The described audio devices may have different configuration, shape and materials used, different audio connexions with external audio devices and different utilization features, but still apply the principles, spirit and scope described in the claims of the present invention.

As other examples of variations, a kazoo device may have replaceable mouthpiece cover; the vibrating diaphragm may have a different shape than circular; the holes of the perforated disk may have a different shape than circular as well as different diameter and may represent a different total percentage of the area of the disk; instead of being peripherally clamped, the film may be glued across the surface of the perforated disk, or pressed between two perforated disks having fitting holes, the film may be made of different materials and may have different thickness, to the extend the combination of the film and the perforated disk, provides for formation of an individual vibrating membrane at each hole of the perforated disk having a fundamental resonance frequency in the mid audio, or the upper mid audio ranges.

Many other variations can be described, however the examples above, sufficiently demonstrate that a large field of different configurations is possible within the scope of the present invention. Therefore, it will be understood that the scope of the invention is not limited to the illustrated embodiments. Any alterations and further modifications in the described embodiments, and any further applications of the principles of the invention as described herein, are contemplated as would normally occur to one skilled in the art to which the invention relates.

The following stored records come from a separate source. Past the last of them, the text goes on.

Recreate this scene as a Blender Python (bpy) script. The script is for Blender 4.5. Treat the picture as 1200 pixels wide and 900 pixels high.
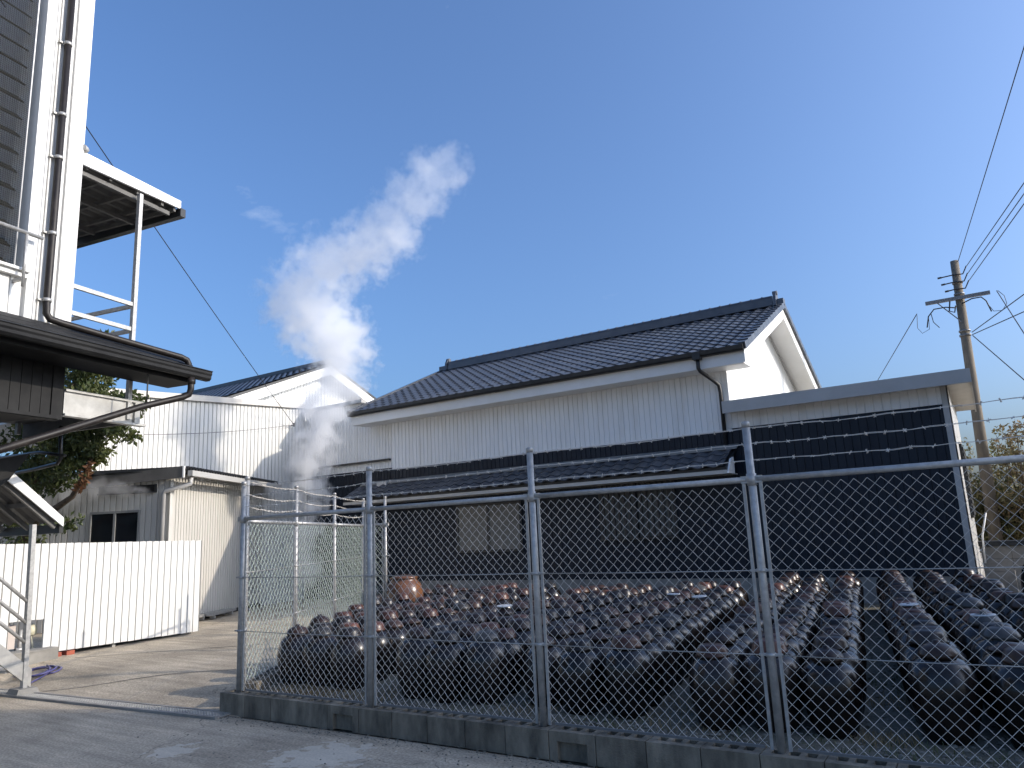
import bpy, math, random
from math import sin, cos, pi, radians as R
from mathutils import Vector as V, Matrix, noise

for o in list(bpy.data.objects):
    bpy.data.objects.remove(o)
S = bpy.context.scene
COL = S.collection
rnd = random.Random(7)

# ------------------------------------------------------------------ camera
cam_d = bpy.data.cameras.new('camera')
cam = bpy.data.objects.new('camera', cam_d)
COL.objects.link(cam)
cam_d.sensor_width = 36
cam_d.lens = 25.83
cam_d.clip_start = 0.05
cam_d.clip_end = 3000
cam.matrix_world = Matrix(((0.8392, 0.1468, 0.5236, 0.0),
                           (0.5418, -0.1425, -0.8283, 0.0),
                           (-0.0469, 0.9788, -0.1991, 1.45),
                           (0, 0, 0, 1)))
S.camera = cam

# ------------------------------------------------------------------ sky and sun
AZ, EL = R(21.0), R(24.5)
w = bpy.data.worlds.new('World')
S.world = w
w.use_nodes = True
nt = w.node_tree
sky = nt.nodes.new('ShaderNodeTexSky')
sky.sky_type = 'NISHITA'
sky.sun_disc = False
sky.sun_elevation = EL
sky.sun_rotation = pi / 2 - AZ
sky.air_density = 1.0
sky.dust_density = 5.0
sky.ozone_density = 7.5
tc = nt.nodes.new('ShaderNodeTexCoord')
cm = nt.nodes.new('ShaderNodeMapping')
cm.inputs['Rotation'].default_value = (0, 0, R(30))
cm.inputs['Scale'].default_value = (2.2, 9.0, 14.0)
nt.links.new(tc.outputs['Generated'], cm.inputs[0])
cn = nt.nodes.new('ShaderNodeTexNoise')
cn.inputs['Scale'].default_value = 1.0
cn.inputs['Detail'].default_value = 7
cn.inputs['Roughness'].default_value = 0.6
nt.links.new(cm.outputs[0], cn.inputs['Vector'])
cr_ = nt.nodes.new('ShaderNodeMapRange')
cr_.inputs[1].default_value, cr_.inputs[2].default_value = 0.66, 0.88
cr_.inputs[3].default_value, cr_.inputs[4].default_value = 0.0, 0.26
nt.links.new(cn.outputs[0], cr_.inputs[0])
cx = nt.nodes.new('ShaderNodeMix')
cx.data_type = 'RGBA'
cx.inputs[7].default_value = (4.6, 4.8, 5.1, 1)
nt.links.new(cr_.outputs[0], cx.inputs[0])
nt.links.new(sky.outputs[0], cx.inputs[6])
nt.links.new(cx.outputs[2], nt.nodes['Background'].inputs[0])
nt.nodes['Background'].inputs[1].default_value = 0.15

sd = bpy.data.lights.new('sun', 'SUN')
sd.energy = 2.0
sd.angle = R(0.5)
sd.color = (1.0, 0.90, 0.77)
sun = bpy.data.objects.new('sun', sd)
COL.objects.link(sun)
sv = V((cos(AZ) * cos(EL), sin(AZ) * cos(EL), sin(EL)))
sun.rotation_euler = sv.to_track_quat('Z', 'Y').to_euler()
sun.location = sv * 60

S.view_settings.view_transform = 'Standard'
S.view_settings.look = 'None'
S.view_settings.exposure = 0.88
S.view_settings.gamma = 1.0
S.render.engine = 'CYCLES'
S.cycles.max_bounces = 8
S.cycles.volume_bounces = 6
S.cycles.volume_step_rate = 0.35
S.cycles.volume_max_steps = 256

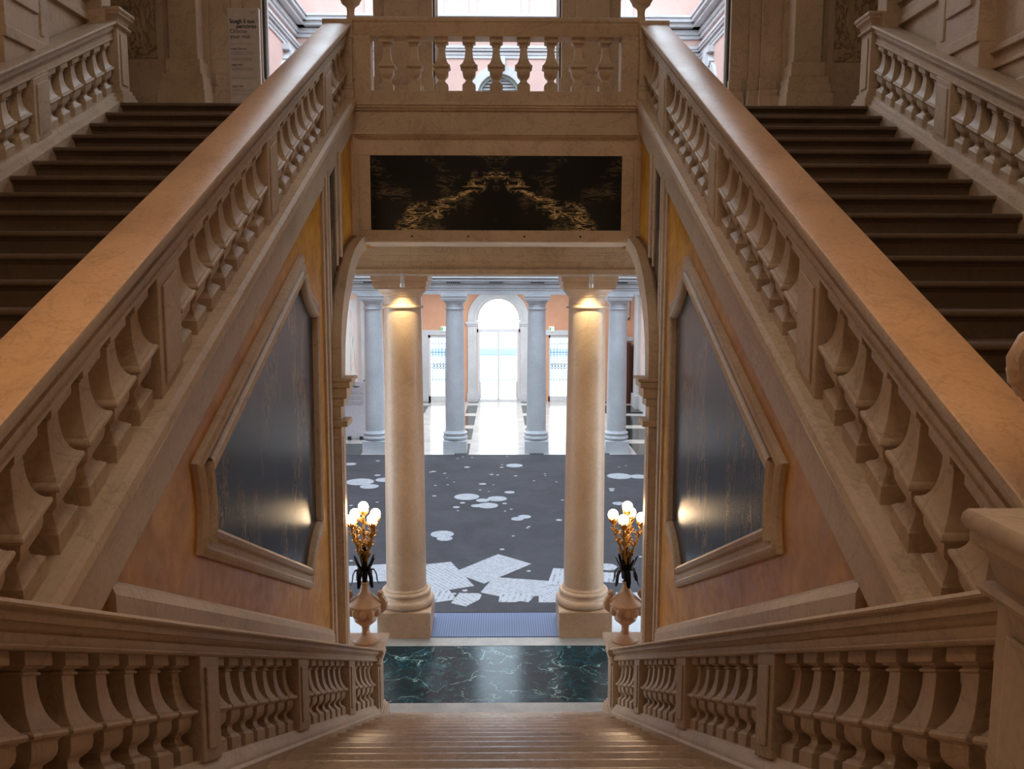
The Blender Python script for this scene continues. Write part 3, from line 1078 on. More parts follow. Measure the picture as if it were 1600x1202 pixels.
def make_candelabrum(loc, label):
    x, y, z = loc
    t = thing('candelabrum', loc, label, 'lamp', 'lit candelabra in the urns')
    MB().tube([(x, y, z - .01), (x, y, z + .10), (x, y, z + .25), (x, y, z + .40)], [.024, .036, .034, .02], 10).build('stem', M_BRONZE, t)
    # long acanthus leaves curling over
    rnd = random.Random(3)
    for k in range(12):
        a = 2 * math.pi * k / 12 + .2
        up = k % 2
        L = .15 if up else .13
        ca, sa = math.cos(a), math.sin(a)
        if up:
            pr = [(.02, .10), (.05, .16), (.08, .20), (.10, .245), (.115, .28), (.14, .285)]
        else:
            pr = [(.02, .10), (.06, .15), (.10, .14), (.125, .09), (.13, .03), (.145, -.015), (.168, -.01)]
        pts = [(x + r0 * ca, y + r0 * sa, z + zz) for r0, zz in pr]
        n0 = len(pts)
        rad = [.012] + [.025] * (n0 - 3) + [.015, .004]
        MB().tube(pts, rad, 8, 0, .3).build('leaf', M_BRONZE, t)
    specs = [(0, 0, .77, None)] + [(.155 * math.cos(R(45 + 90 * k)), .155 * math.sin(R(45 + 90 * k)), .665, 45 + 90 * k) for k in range(4)]
    for dx, dy, h, an in specs:
        if an is None:
            pts = [(0, 0, .30), (0, 0, .42), (0, 0, .56), (0, 0, .68), (0, 0, h - .02)]
        else:
            pts = [(dx * .12, dy * .12, .20), (dx * .32, dy * .32, .32), (dx * .62, dy * .62, .44), (dx * .88, dy * .88, .54), (dx, dy, h - .015)]
        P = [(x + a, y + b, z + c) for a, b, c in pts]
        m = MB().tube(P, [.018, .016, .014, .012, .012], 8)
        # leafy sprigs along the arm
        for i in range(1, len(P)):
            p = Vector(P[i]) * .6 + Vector(P[i - 1]) * .4
            q = Vector(P[i])
            for w, sg in ((p, 1), (q, -1), (p + Vector((0, 0, .02)), -1)):
                for axis in ((1, 0, 0), (0, 1, 0)):
                    d = Vector(axis) * sg
                    m.tube([w, w + d * .024 + Vector((0, 0, .022)), w + d * .042 + Vector((0, 0, .05)), w + d * .060 + Vector((0, 0, .055))], [.009, .015, .011, .002], 6, 0, .5)
        arm = m.build('arm', M_GILT if h > 0 else M_BRONZE, t)
        cx, cy, cz = x + dx, y + dy, z + h
        c = MB().lathe([(.010, -.03), (.028, -.02), (.034, 0), (.03, .01), (.018, .012), (.022, .02)], (cx, cy, cz), 14)
        for k in range(6):
            a = 2 * math.pi * k / 6
            e = Vector((math.cos(a), math.sin(a), 0))
            b0 = Vector((cx, cy, cz - .02))
            c.tube([b0 + e * .02, b0 + e * .04 + Vector((0, 0, .015)), b0 + e * .05 + Vector((0, 0, .045)), b0 + e * .062 + Vector((0, 0, .05))], [.008, .014, .009, .002], 6, 0, .4)
        c.build('candle_cup', M_GILT, arm)
        g_ = MB()
        ball_globe(g_, (cx, cy, cz + .065))
        g_.build('globe', M_GLOBE, arm)
    return t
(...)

CONCLUSION, RAMIFICATIONS, AND SCOPE

From some of the embodiment descriptions above, a number of advantages become evident, related to:

a. new kazoo devices yielding a pleasing musical sound, which can be used by persons capable of humming a melody in tune, requiring only singing skills,

b. new electronic kazoo devices providing a controlled audio signal, free from buzzing content, to applications or devices using a kazoo device as an audio input,

c. new electronic kazoo musical instruments transforming a person's humming sound to a pleasing instrumental sound, acoustically perceived as a saxophone's, or other wind instrument's sound,

d. such musical instruments that are portable, compact and self-contained, easily transported while being played or not,

e. such musical instruments that are capable of being connected to earphones for practice, or to external amplified speakers, or audio consoles for live performance, with zero latency,

f. such musical instruments that can be played, while accompanying the played melody with music, or rhythm, from an internal or external audio source such as a mp3 player, a drum machine, a synthesizer, or other,

g. such musical instruments that are hands-free, capable of being played by a person accompanying the melody hummed by a hand-operated musical instrument, or of being played by physically handicapped persons, who cannot use effectively their hands.

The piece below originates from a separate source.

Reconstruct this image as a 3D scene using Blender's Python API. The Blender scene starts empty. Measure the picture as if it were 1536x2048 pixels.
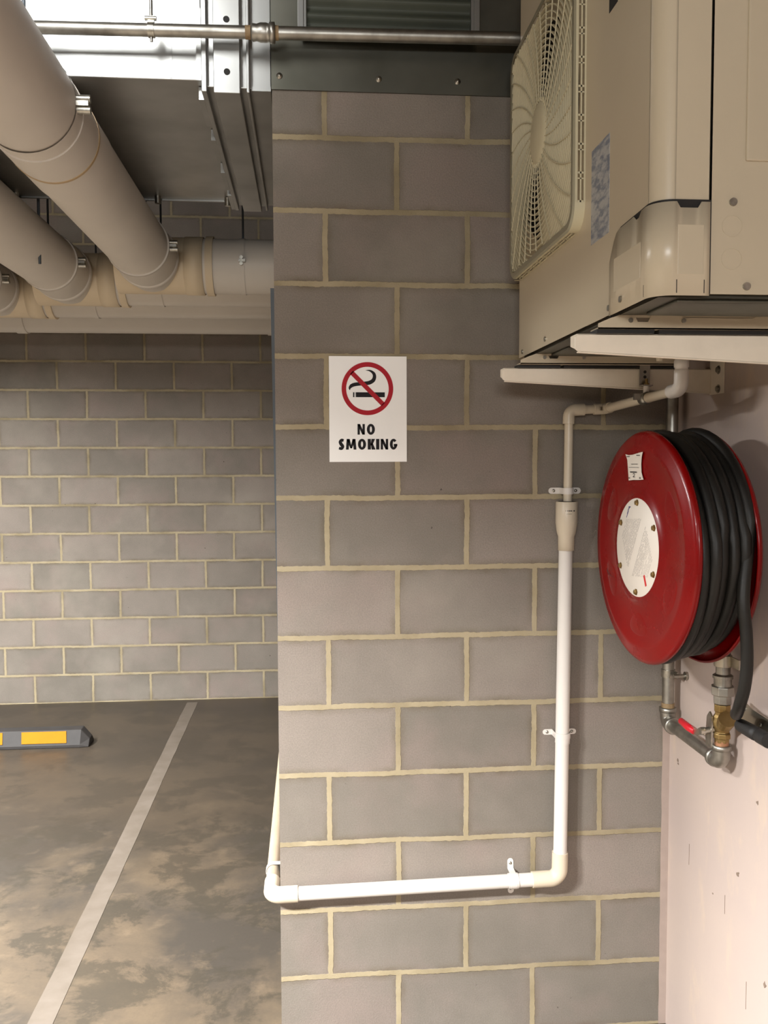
import bpy, math, random
from math import pi, sin, cos, sqrt
from mathutils import Vector, Matrix
random.seed(7)
S = bpy.context.scene
COL = S.collection
V = Vector

# ------------------------------------------------------------------ mesh builder
class MB:
    def __init__(s): s.v = []; s.f = []; s.sm = []
    def add(s, vs, fs, smooth=False):
        o = len(s.v); s.v += [V(p) for p in vs]
        s.f += [tuple(i + o for i in f) for f in fs]; s.sm += [smooth] * len(fs)
        return s
    def box(s, lo, hi, b=0.0):
        x0, y0, z0 = lo; x1, y1, z1 = hi
        if b <= 0:
            vs = [(x, y, z) for x in (x0, x1) for y in (y0, y1) for z in (z0, z1)]
            fs = [(0, 1, 3, 2), (4, 6, 7, 5), (0, 4, 5, 1), (2, 3, 7, 6), (0, 2, 6, 4), (1, 5, 7, 3)]
            return s.add(vs, fs)
        # chamfered box as an 8x3 vertex hull
        vs = []; idx = {}
        for i, x in enumerate((x0, x1)):
            for j, y in enumerate((y0, y1)):
                for k, z in enumerate((z0, z1)):
                    sx = b if i == 0 else -b; sy = b if j == 0 else -b; sz = b if k == 0 else -b
                    idx[i, j, k, 0] = len(vs); vs.append((x, y + sy, z + sz))
                    idx[i, j, k, 1] = len(vs); vs.append((x + sx, y, z + sz))
                    idx[i, j, k, 2] = len(vs); vs.append((x + sx, y + sy, z))
        fs = []
        q = lambda *a: tuple(idx[t] for t in a)
        for i in (0, 1): fs.append(q((i,0,0,0),(i,1,0,0),(i,1,1,0),(i,0,1,0)))
        for j in (0, 1): fs.append(q((0,j,0,1),(1,j,0,1),(1,j,1,1),(0,j,1,1)))
        for k in (0, 1): fs.append(q((0,0,k,2),(1,0,k,2),(1,1,k,2),(0,1,k,2)))
        for i in (0, 1):
            for j in (0, 1): fs.append(q((i,j,0,0),(i,j,0,1),(i,j,1,1),(i,j,1,0)))
            for k in (0, 1): fs.append(q((i,0,k,0),(i,1,k,0),(i,1,k,2),(i,0,k,2)))
        for j in (0, 1):
            for k in (0, 1): fs.append(q((0,j,k,1),(1,j,k,1),(1,j,k,2),(0,j,k,2)))
        for i in (0, 1):
            for j in (0, 1):
                for k in (0, 1): fs.append(q((i,j,k,0),(i,j,k,1),(i,j,k,2)))
        return s.add(vs, fs)
    def tube(s, pts, r, n=24, caps=True, closed=False):
        pts = [V(p) for p in pts]; m = len(pts)
        rs = list(r) if hasattr(r, '__len__') else [r] * m
        T = []
        for i in range(m):
            a = pts[i - 1] if (i > 0 or closed) else pts[i]
            b = pts[(i + 1) % m] if (i < m - 1 or closed) else pts[i]
            d = (b - a)
            if d.length < 1e-9: d = T[-1] if T else V((0, 0, 1))
            T.append(d.normalized())
        up = V((0, 0, 1)) if abs(T[0].z) < .9 else V((1, 0, 0))
        N = (up - T[0] * up.dot(T[0])).normalized()
        vs = []
        for i in range(m):
            N = N - T[i] * N.dot(T[i]); N.normalize(); Bn = T[i].cross(N)
            for k in range(n):
                a = 2 * pi * k / n
                vs.append(pts[i] + (N * cos(a) + Bn * sin(a)) * rs[i])
        fs = []
        for i in range(m if closed else m - 1):
            j = (i + 1) % m
            for k in range(n):
                l = (k + 1) % n
                fs.append((i * n + k, i * n + l, j * n + l, j * n + k))
        s.add(vs, fs, True)
        if caps and not closed:
            s.add(vs[:n], [tuple(range(n))[::-1]]); s.add(vs[-n:], [tuple(range(n))])
        return s
    def cyl(s, p0, p1, r, n=24, caps=True): return s.tube([p0, p1], r, n, caps)
    def lathe(s, prof, o, ax, n=48, smooth=True):
        """prof: (radius, distance along ax)"""
        o = V(o); ax = V(ax).normalized()
        up = V((0, 0, 1)) if abs(ax.z) < .9 else V((1, 0, 0))
        u = ax.cross(up).normalized(); w = ax.cross(u)
        vs = []
        for r, h in prof:
            for k in range(n):
                a = 2 * pi * k / n
                vs.append(o + ax * h + (u * cos(a) + w * sin(a)) * max(r, 1e-5))
        fs = []
        for i in range(len(prof) - 1):
            for k in range(n):
                l = (k + 1) % n
                fs.append((i * n + k, i * n + l, (i + 1) * n + l, (i + 1) * n + k))
        return s.add(vs, fs, smooth)
    def prism(s, poly, o, u, w, d):
        """polygon (a,b) on o + a*u + b*w, thickened by vector d"""
        o, u, w, d = V(o), V(u), V(w), V(d); n = len(poly)
        a = [o + u * p[0] + w * p[1] for p in poly]
        s.add(a + [p + d for p in a],
              [tuple(range(n)), tuple(range(2 * n - 1, n - 1, -1))] +
              [(i, (i + 1) % n, n + (i + 1) % n, n + i) for i in range(n)])
        return s
    def strip(s, L, Rr, d):
        """ribbon between two equally long point lists, thickened by d"""
        d = V(d); n = len(L); a = [V(p) for p in L] + [V(p) for p in Rr]
        vs = a + [p + d for p in a]; m = 2 * n
        fs = []
        for i in range(n - 1):
            fs.append((i, i + 1, n + i + 1, n + i)); fs.append((m + i, m + n + i, m + n + i + 1, m + i + 1))
            fs.append((i, m + i, m + i + 1, i + 1)); fs.append((n + i, n + i + 1, m + n + i + 1, m + n + i))
        fs.append((0, n, m + n, m)); fs.append((n - 1, m + n - 1, m + 2 * n - 1, 2 * n - 1)) if False else fs.append((n - 1, m + n - 1, m + n + n - 1, n + n - 1))
        return s.add(vs, fs)
    def ring(s, ro, ri, o, u, w, d, n=64, a0=0, a1=2 * pi):
        o, u, w = V(o), V(u), V(w)
        A = [a0 + (a1 - a0) * i / n for i in range(n + 1)]
        return s.strip([o + (u * cos(a) + w * sin(a)) * ro for a in A], [o + (u * cos(a) + w * sin(a)) * ri for a in A], d)
    def build(s, name, m, parent=None, bevel=0, **tags):
        import bmesh
        lo = V((min(p.x for p in s.v), min(p.y for p in s.v), min(p.z for p in s.v)))
        hi = V((max(p.x for p in s.v), max(p.y for p in s.v), max(p.z for p in s.v)))
        c = (lo + hi) / 2
        me = bpy.data.meshes.new(name)
        me.from_pydata([p - c for p in s.v], [], s.f)
        me.polygons.foreach_set('use_smooth', s.sm)
        bm = bmesh.new(); bm.from_mesh(me)
        bmesh.ops.recalc_face_normals(bm, faces=bm.faces)
        bm.to_mesh(me); bm.free(); me.update()
        me.materials.append(m)
        o = bpy.data.objects.new(name, me); COL.objects.link(o)
        W[o.name] = c
        if parent is not None:
            o.parent = parent; o.location = c - W[parent.name]
        else: o.location = c
        if bevel:
            b = o.modifiers.new('bevel', 'BEVEL'); b.width = bevel; b.segments = 3; b.limit_method = 'ANGLE'; b.angle_limit = .6
        for k, x in tags.items(): o[k] = x
        return o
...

h. such audio devices and musical instruments that can be manufactured at low cost.

Accordingly, the reader will see that the kazoo device concept and the method of transforming a person's humming to a pleasing musical sound provide for numerous new applications, in the fields of kazoo devices and kazoo musical instruments.

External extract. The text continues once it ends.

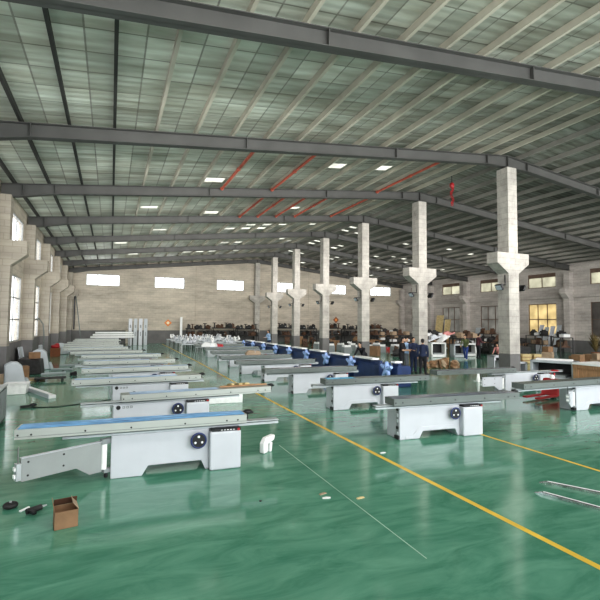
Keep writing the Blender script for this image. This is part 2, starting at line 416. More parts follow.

While the detailed descriptions of the illustrated embodiments contain specificities, these should not be construed as limitations on the scope, but as examples for explanation purposes. One of ordinary skill in the art will realize that the invention may be practiced without the use of these specific details.

Although the invention is described herein with reference to the discussed embodiments, one skilled in the art will readily appreciate that other applications may be substituted for those set forth herein without departing from the spirit and scope of the present invention. Accordingly, the invention should only be limited by the Claims included below.